The problem is polynomial time solvable.
After discussing with Vivek Madan, we can show that the proof of Theorem 5.1 in Perfect Matching in Bipartite Planar Graphs is in UL works in the weighted context too (their result is to decide if there is a feasible solution).
Let $R$ be the set of even edges. Let $M$ be a minimum weight perfect matching. If $|M\cap R|$ is even, then we are done. Otherwise, let $C$ be an $M$-alternating cycle such that $|C\cap R|$ is odd, and it is the $M$-alternating cycle with this property such that it minimizes the weight of $M\triangle C$.
Claim: $M\triangle C$ is a minimum weight even red edge perfect matching.
The problem reduces to finding an alternating cycle that contains an odd number of red edges.
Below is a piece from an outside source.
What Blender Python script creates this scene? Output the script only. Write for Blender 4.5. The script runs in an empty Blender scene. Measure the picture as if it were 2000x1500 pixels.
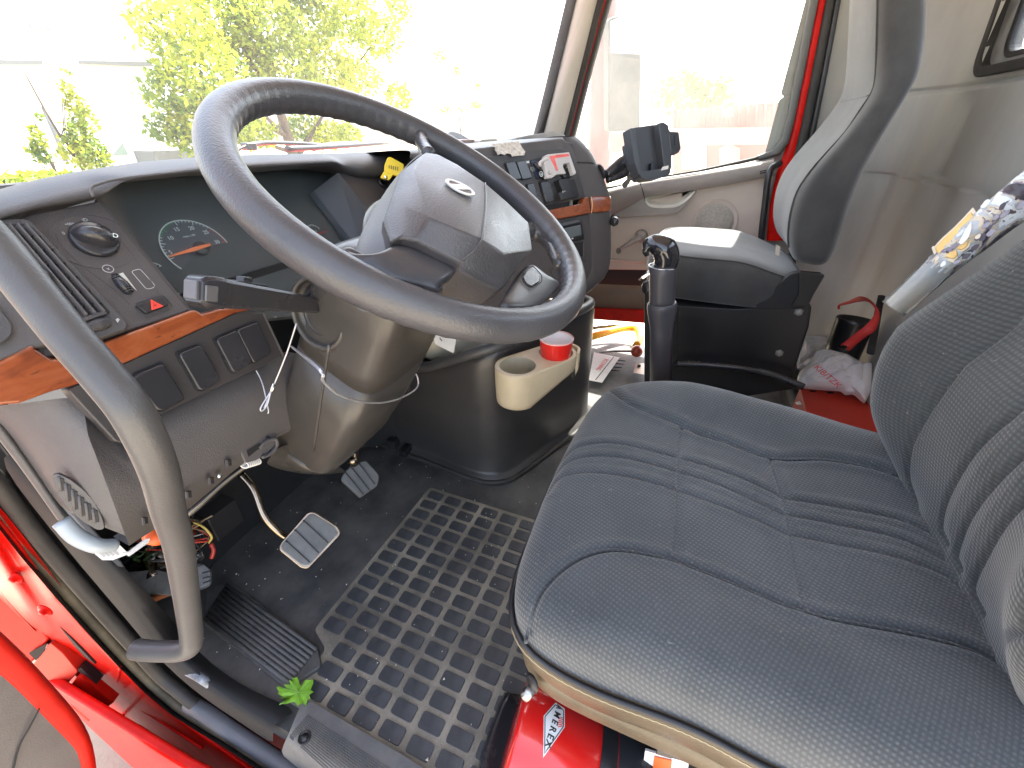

For bipartite graphs, the problem is easy, since it can be reduced to finding a minimum weight odd cycle in a directed graph with no negative cycles. Which seems to be solvable in polynomial time by various accounts (but I cannot find a concrete citation). A Floyd-Warshall like algorithm is sufficient.
For general graphs, a similar approach works, but the reduction is a little more involved. We actually don't know how to do it for general graphs.
Note the bipartite graph case actually follows from a more general theorem. Here we directly quote the following problem from Artmann, Weismantel, Zenklusen 17
Parity TU-optimization
Given a totally unimodular matrix $T$ with $rank(T)=n$, $b\in > \mathbb{Z}^m,c\in \mathbb{Z}^n,\alpha\in \{0,1\}$ and $S\subset [n]$. solve $$\max\{c^T x: Tx\leq b, x\in \mathbb{Z}^n_{\geq 0}, x(S)\equiv \alpha \pmod 2\}$$
Parity TU-optimization can be solved in polynomial time, and the bipartite case of our problem reduces to it. (Note the $rank(T)=n$ is easily satisfied by requiring $x_i\geq 0$ for all $i$).
We have no idea about the case where there is a constant number of colors.